Executive Director's weblog - "On the Road"
People for Puget Sound Executive Director Kathy Fletcher recently started her own weblog to share her thoughts about conservation and the health of Puget Sound
On the Road
I spent the first part of last week at the board meeting of Restore America’s Estuaries, our national partnership of 11 organizations like People For Puget Sound.
We met at the Chesapeake Bay Foundation’s headquarters in Annapolis—a “green” building certified at the highest level, the platinum standard. Sorry to plunge right into a discussion of toilets, but I have to! The entire building, which serves scores of employees as well as an event center for weddings and conferences, uses waterless, composting toilets. The restrooms are clean and fresh-smelling. Instead of flushing, you throw in a small handful of wood shavings and close the lid. Artistic signage explains that the composted “product” is used on the grounds (which are beautifully restored with native vegetation), and that nothing is discharged into Chesapeake Bay. After you wash your hands in sinks supplied with rainwater collected from the roof (another great feature), you’re on your way.

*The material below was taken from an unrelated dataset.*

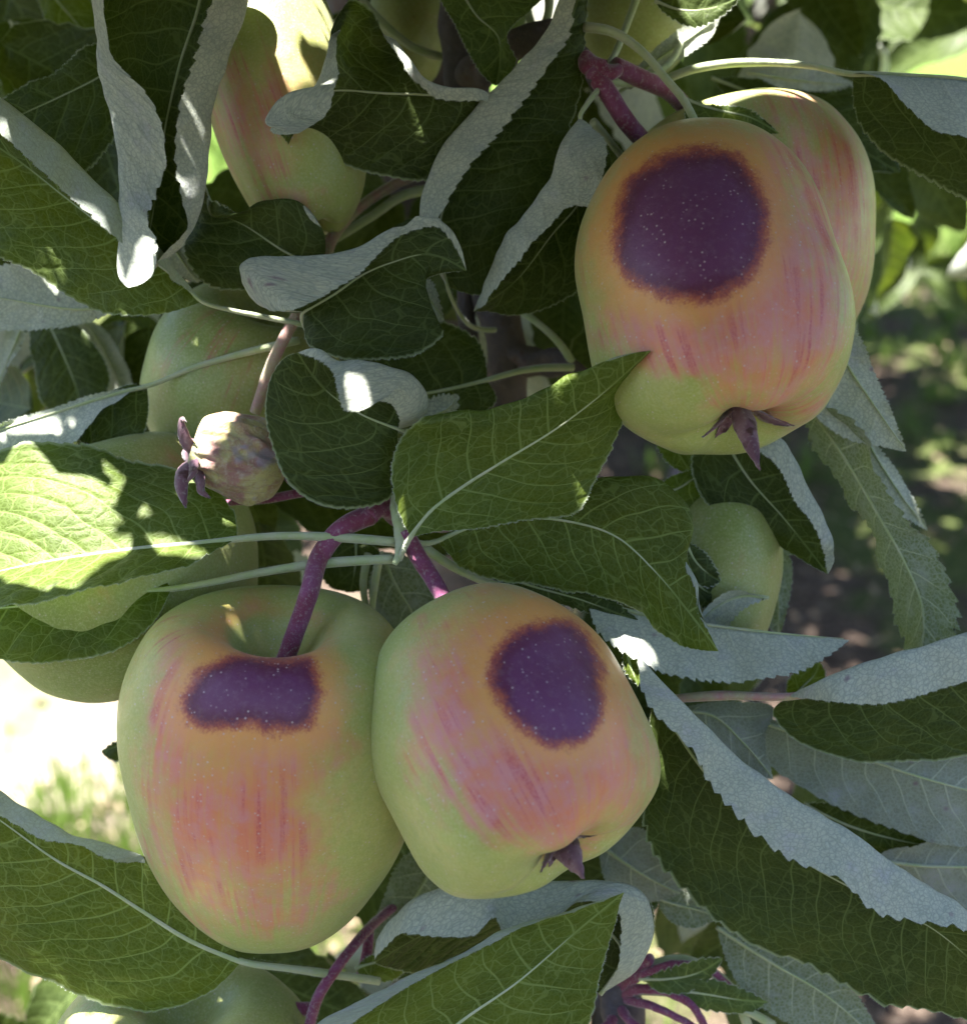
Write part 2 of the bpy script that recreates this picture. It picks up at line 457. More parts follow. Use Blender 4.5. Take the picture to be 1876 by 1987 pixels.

Why aren’t we doing this everywhere? Why can we surf the internet on a machine the size of our hand, which is also a phone and a camera, but the toilets we use are virtually the same technology used in the 1800s? Does anybody think it’s a good idea to take our precious pure water, mix it with human waste, and then be stuck with the engineering challenges and enormous costs of trying to get it clean again?
We have a dead zone in Hood Canal mostly because of human waste from inadequate septic systems. Many of our shellfish beds are closed to harvest for the same reason. More than a million new people are coming to live near Puget Sound in the next 15 years, and most everybody assumes they will be flushing right along with the 4 million folks already here. What is wrong with this picture?
Many of us by now have used a composting toilet in a park (I’m not talking outhouses here). But an office building and conference center? That was the wake-up call for me. What are we waiting for? Check out the Clivus Multrum website to see what I’m talking about (no, I don’t own stock!).
The RAE board meeting was stimulating in other ways too. We met with top-level people from environmental engineering and consulting firms to discuss how to fund the large scale of the habitat restoration challenge. We also got first-hand Katrina and Rita reports from our Gulf Coast partners, the Coalition to Restore Coastal Louisiana and the Galveston Bay Foundation. A third Gulf Coast partner, Tampa Bay Watch, was facing the prospect of Wilma. Topmost on everyone’s mind is how we can learn, not repeat, the lessons from these disasters. How we treat our shorelines is a big part of the story.
Thanks to the generosity of People For Puget Sound’s donors at our annual Harbor Lights gala and auction, I was able to present a check to the Coalition to Restore Coastal Louisiana (CRCL). We dedicated two percent of the proceeds of our live auction to helping them in the monumental tasks that lie ahead. CRCL’s executive director Mark Davis, who is currently living with his family in a trailer with no phone and no cell phone coverage, expressed his deep appreciation for our gesture of support. In the business of protecting and restoring our nation’s shorelines, we are all in this together.